> Your instructions
Extract the first line through the line containing "from mathutils import Vector, Matrix, Euler" from the listing below, exactly as written.

> Dataset
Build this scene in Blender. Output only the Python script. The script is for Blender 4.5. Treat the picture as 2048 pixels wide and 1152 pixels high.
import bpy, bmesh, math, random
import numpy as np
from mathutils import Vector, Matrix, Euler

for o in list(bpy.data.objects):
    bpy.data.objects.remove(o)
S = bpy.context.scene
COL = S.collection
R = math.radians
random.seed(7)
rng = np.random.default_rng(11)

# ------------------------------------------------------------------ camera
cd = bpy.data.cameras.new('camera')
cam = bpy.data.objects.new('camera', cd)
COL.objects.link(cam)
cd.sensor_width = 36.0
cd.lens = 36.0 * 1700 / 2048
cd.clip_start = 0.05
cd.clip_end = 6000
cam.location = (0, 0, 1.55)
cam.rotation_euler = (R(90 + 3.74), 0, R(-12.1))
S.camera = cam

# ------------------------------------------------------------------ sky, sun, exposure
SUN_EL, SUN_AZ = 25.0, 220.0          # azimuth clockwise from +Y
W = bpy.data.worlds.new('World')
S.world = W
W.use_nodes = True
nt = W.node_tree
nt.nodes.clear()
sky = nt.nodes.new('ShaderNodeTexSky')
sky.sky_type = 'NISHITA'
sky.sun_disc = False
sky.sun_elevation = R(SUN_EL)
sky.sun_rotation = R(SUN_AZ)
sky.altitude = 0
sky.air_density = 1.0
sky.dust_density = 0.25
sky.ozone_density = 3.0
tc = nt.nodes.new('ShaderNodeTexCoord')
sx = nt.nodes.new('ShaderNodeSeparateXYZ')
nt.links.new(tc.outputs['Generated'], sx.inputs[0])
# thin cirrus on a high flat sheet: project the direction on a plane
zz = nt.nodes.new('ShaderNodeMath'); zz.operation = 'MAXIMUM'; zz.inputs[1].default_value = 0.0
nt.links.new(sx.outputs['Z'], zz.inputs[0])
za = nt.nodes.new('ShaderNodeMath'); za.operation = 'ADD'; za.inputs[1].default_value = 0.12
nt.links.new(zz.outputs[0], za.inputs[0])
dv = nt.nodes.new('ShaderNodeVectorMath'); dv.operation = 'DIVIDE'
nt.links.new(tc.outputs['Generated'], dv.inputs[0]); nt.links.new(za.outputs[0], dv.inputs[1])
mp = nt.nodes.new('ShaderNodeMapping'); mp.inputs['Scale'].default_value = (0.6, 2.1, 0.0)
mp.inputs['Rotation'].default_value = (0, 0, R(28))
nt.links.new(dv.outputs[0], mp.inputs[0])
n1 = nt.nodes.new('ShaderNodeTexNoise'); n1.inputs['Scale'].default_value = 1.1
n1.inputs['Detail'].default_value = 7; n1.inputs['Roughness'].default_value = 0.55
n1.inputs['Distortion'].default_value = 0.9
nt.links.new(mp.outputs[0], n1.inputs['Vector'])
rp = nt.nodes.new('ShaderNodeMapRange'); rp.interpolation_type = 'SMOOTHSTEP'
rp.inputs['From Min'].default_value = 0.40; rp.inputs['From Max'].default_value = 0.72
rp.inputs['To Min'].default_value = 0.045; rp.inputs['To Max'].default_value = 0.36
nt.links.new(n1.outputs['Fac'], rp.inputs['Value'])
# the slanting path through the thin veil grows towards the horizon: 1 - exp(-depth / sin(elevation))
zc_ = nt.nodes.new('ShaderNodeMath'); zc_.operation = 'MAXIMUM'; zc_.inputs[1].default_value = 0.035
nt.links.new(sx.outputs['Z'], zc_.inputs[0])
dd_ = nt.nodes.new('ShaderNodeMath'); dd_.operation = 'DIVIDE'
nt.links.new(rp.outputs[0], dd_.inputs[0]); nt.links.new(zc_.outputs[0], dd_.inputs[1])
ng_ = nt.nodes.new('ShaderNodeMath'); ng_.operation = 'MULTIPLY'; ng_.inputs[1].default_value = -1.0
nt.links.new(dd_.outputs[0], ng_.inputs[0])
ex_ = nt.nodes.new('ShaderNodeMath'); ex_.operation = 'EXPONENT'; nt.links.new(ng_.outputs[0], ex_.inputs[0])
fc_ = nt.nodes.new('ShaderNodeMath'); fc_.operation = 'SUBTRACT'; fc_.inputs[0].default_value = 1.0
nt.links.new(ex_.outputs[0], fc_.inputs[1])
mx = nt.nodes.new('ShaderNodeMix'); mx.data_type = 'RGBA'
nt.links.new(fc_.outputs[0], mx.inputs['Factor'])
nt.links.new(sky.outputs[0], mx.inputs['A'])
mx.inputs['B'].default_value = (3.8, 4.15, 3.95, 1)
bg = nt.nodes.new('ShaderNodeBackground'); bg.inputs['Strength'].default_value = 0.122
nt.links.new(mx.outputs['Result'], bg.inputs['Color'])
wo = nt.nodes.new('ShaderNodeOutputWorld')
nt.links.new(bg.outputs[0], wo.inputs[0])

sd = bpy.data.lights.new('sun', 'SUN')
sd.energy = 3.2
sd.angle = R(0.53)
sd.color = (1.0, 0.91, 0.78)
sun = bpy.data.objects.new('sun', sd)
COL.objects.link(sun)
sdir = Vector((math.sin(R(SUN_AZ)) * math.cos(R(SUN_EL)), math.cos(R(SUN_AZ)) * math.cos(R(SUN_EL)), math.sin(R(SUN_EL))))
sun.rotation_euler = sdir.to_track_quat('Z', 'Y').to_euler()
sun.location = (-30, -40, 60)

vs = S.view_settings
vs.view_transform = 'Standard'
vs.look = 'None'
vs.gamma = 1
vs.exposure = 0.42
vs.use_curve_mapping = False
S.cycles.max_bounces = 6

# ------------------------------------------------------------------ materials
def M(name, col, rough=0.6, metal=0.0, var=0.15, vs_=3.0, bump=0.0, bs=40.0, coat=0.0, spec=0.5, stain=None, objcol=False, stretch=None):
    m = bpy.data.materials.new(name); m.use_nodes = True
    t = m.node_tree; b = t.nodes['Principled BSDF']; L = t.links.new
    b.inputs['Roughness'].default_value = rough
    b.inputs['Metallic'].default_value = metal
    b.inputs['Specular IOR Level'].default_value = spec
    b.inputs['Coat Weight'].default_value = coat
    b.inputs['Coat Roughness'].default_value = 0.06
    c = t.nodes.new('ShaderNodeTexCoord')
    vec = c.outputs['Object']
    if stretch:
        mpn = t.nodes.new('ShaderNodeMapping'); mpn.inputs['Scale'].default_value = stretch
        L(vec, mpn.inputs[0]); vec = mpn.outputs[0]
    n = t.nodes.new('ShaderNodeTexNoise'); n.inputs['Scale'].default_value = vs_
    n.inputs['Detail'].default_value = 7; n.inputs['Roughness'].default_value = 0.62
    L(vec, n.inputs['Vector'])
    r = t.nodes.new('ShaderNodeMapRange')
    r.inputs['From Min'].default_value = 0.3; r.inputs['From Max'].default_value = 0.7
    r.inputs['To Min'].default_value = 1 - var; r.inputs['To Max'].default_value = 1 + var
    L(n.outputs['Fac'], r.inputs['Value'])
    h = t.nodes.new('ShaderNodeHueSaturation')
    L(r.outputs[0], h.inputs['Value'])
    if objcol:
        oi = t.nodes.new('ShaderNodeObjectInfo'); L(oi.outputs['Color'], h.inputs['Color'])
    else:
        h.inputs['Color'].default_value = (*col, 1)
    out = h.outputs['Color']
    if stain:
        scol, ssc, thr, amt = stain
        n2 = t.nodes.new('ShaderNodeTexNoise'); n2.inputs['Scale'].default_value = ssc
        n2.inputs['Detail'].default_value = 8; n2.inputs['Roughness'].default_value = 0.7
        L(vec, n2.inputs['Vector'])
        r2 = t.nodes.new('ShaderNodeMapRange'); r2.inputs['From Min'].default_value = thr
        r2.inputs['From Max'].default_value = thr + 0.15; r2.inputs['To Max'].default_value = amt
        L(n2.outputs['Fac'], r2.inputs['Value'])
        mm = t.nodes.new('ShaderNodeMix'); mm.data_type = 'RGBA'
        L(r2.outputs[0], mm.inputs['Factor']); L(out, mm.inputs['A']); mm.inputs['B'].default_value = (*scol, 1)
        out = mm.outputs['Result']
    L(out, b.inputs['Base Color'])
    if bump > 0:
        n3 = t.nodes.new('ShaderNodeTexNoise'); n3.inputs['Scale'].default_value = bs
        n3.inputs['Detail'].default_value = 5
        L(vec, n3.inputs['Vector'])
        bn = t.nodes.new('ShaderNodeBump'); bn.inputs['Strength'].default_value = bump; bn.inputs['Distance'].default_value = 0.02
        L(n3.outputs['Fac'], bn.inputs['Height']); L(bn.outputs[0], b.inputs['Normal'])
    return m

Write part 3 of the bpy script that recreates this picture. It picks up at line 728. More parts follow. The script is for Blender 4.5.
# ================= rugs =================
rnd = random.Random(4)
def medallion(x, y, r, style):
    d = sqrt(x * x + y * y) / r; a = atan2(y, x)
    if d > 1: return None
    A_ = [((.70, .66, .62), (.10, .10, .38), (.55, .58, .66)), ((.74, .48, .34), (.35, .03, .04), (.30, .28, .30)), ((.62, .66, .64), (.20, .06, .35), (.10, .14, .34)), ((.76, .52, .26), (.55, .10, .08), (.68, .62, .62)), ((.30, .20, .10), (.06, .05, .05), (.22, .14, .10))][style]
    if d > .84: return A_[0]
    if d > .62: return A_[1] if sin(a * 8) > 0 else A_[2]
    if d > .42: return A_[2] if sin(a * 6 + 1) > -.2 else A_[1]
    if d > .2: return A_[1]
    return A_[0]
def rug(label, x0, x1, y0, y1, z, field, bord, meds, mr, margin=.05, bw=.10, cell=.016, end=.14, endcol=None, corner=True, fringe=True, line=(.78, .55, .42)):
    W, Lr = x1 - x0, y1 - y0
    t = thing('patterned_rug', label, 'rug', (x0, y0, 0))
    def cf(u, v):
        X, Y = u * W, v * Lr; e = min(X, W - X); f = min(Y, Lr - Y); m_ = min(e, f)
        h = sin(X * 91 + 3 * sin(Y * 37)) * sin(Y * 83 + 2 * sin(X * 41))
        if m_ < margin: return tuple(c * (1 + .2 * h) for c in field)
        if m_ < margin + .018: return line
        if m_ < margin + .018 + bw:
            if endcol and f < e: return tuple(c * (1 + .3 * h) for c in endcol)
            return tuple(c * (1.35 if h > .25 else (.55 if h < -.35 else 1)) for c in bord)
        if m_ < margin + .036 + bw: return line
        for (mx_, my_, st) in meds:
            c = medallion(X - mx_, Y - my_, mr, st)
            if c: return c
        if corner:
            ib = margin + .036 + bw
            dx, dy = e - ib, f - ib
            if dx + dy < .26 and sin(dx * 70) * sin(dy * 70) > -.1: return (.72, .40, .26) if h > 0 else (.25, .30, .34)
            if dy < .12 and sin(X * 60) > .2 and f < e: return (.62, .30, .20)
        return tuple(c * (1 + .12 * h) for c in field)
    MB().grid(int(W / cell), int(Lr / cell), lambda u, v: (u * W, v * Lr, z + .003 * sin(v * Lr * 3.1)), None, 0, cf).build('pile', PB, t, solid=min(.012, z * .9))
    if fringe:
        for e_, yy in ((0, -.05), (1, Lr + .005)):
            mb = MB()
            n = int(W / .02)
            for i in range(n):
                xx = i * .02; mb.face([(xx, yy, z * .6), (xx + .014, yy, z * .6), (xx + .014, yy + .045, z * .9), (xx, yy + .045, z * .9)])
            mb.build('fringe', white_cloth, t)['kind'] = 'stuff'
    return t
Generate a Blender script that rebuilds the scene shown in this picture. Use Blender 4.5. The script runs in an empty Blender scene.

> The answer
Build this scene in Blender. Output only the Python script. The script is for Blender 4.5. Treat the picture as 2048 pixels wide and 1152 pixels high.
import bpy, bmesh, math, random
import numpy as np
from mathutils import Vector, Matrix, Euler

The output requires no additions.